United miss McTominay's goal-getting nous and he has as many goals as Rasmus Hojlund this season. He would have been worth trialling as a striker last year.
All Antony thriving at Betis and McTominay distinguishing himself in Naples highlights is United's horrendous hit-rate in the transfer market. Antony should never have been signed and, had United not squandered hundreds of millions on duds, they would not have had to sell a homegrown asset in McTominay.
Antony is thriving at a club where there is no pressure
Let us not pretend clubs were queuing around the block for McTominay, though. He joined a team that finished tenth in Serie A last season and Antonio Conte has a particular penchant for signing United cast-offs (Romelu Lukaku, Matteo Darmian, Alexis Sanchez, Ashley Young). The only interested Premier League club was Fulham, 13th last season.
"You look at Antony, he's got a man of the match performance and a goal and assist in two games," Ferdinand sighed. "McTominay is playing like primetime Jude Bellingham at the moment. You've got Elanga, who's a flying winger."
Elanga, like McTominay, is another credit to the United academy but let's not rewrite history. The widespread consensus 18 months ago was that Elanga had to be sold. He left United in July 2023 and last scored for the club in February 2022.
Elanga was back at Old Trafford in December
It is not as challenging to make waves by the Trent as it is by the River Irwell. The fee for Elanga could rise to £20m and is dependent on Nottingham Forest qualifying for Europe.
Again, the issue is with recruitment. How did United let another left winger, Anthony Martial, outstay his welcome and come within a year of securing a testimonial? Why did they not do ample due diligence on Jadon Sancho, who saw Forest as a possible escape route when he was banished by Ten Hag? Did they check the company that Marcus Rashford keeps?
Chelsea are obliged to sign Sancho, struggling to cut the mustard back in London. Elanga was not good enough to be a starter in a successful United team, their attack was lopsided and his sale represented a PSR profit. Good luck to him.
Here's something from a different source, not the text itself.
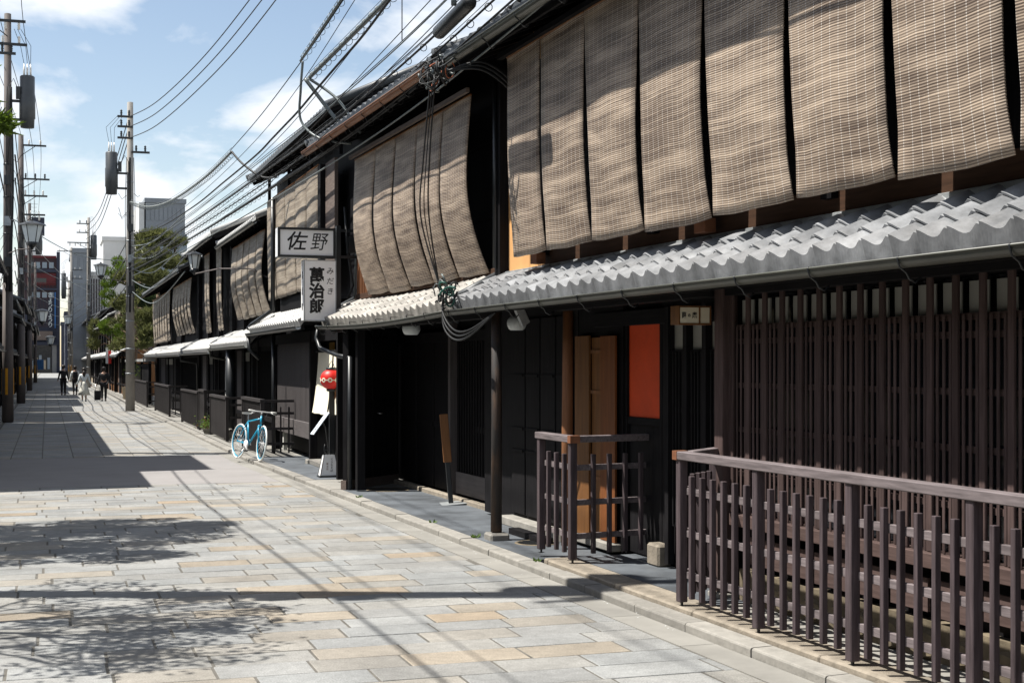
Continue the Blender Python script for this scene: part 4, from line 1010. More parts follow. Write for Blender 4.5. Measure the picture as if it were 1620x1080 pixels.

Ferdinand was half-right: "You've got all these players that are leaving the club that are looking like new, dynamic footballers because the shackles are off, and the cloud and the pressure of Old Trafford, the badge, all that that brings, is allowing them to go 'you know what, wow, what a difference that is'."
Sancho couldn't hack it at United
Antony was not shackled. He was just too one-paced and one-dimensional with one trick. United need him to score and create for the 11th-placed side in La Liga as there is a magic number to hit for his intended sale in the summer: £32.52million.
That is nearly €40m and will be too steep for Betis, once upon a time responsible for the world record fee for Denilson at £21.5m in 1998. Perhaps Ten Hag will be in post elsewhere and eager to reunite with Antony.
He can have Tyrell Malacia, too. Even if Malacia scores a hat-trick in every appearance on loan for PSV Eindhoven then, great. He is back where he belongs in the Eredivisie and he played for more than 70 minutes for the first time since June 2023 last week.
It's been a good week for him. And for United.